I know how they've been grouped from a marketing perspective, but what's your perspective?
Which 2 things are more alike: Surfing and Snowboarding or Skiing and Snowboarding?
Sea-spout
1 year ago
1 year ago
@broughten...can you clarify which you think are grouped together? I think it really depends on the product marketed. For lifestyle and non-essential soft goods (beanies, hats, pants, etc), I think marketers lump snowboarders/surfers/skaters together (mind the "jibber" exception as the skier fitting this category). From an "experience our mountain" POV obviously skiers/snowboarders are together. My best guess is that lifestyle and non-essential soft goods get bigger ad rev b/t these two markets since they can be sold year round and to any poseur that wants to claim an identity.
SF_Kneelo
1 year ago
1 year ago
What they share as sports are the utilization of fall lines
I relate more to two-planking... maybe, just maybe, it has to do with the body position with respect to the fall line
Sea-spout
1 year ago
1 year ago
A good read on how advertising has encouraged "counterculture" consumerism since the 1960s is The Conquest of Cool, by Thomas Frank. Present day hipsters are no less representative of how advertising and marketing strategies continue to encourage people to be "unique" (why is it that hipsters all look the same from London to NYC to Mission/SF?). http://www.press.uchicago.edu/Misc/Chicago/259919.html
Jesse R.
1 year ago
1 year ago
I definitely lump snow boarding and skiing together as snow sports, then boarding and surfing together as board sports, and don't see much of a connection between skiing and boarding.
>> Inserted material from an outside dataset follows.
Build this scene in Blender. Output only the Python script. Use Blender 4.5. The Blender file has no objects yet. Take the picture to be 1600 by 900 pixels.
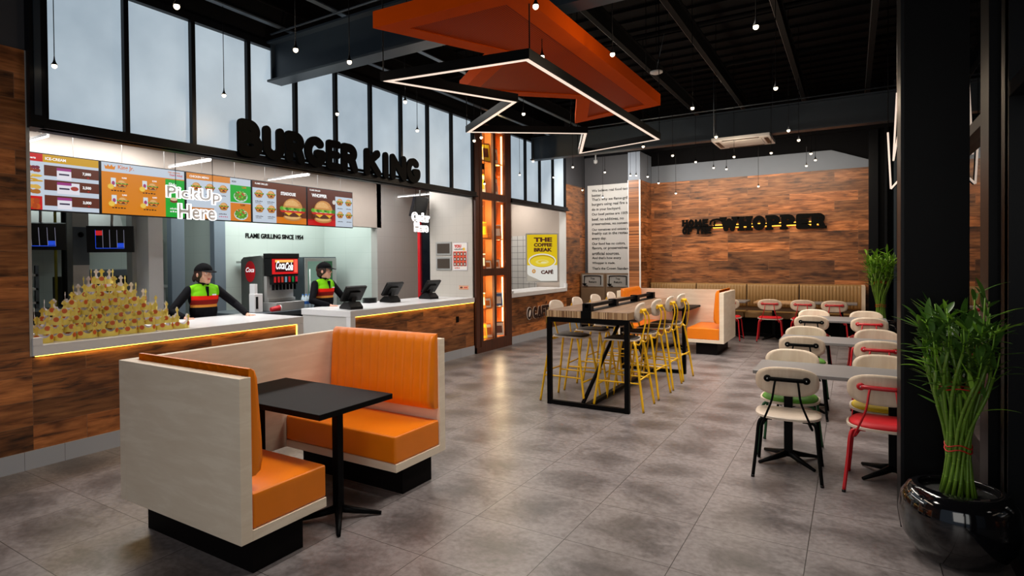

For me the, difference in the number of edges (4 vs. 2) and stance (straight ahead vs. one foot forward) give skiing a very different feel.
For me, a turn on a snow board, especially in power, can give a very similar feeling to the drop and bottom of the wave turn
blam
1 year ago
1 year ago
surfing and snowboarding. can't explain it. body position, slashes, pumps on the downhill. even really good powder feels like a really slow wave on a softtop, though.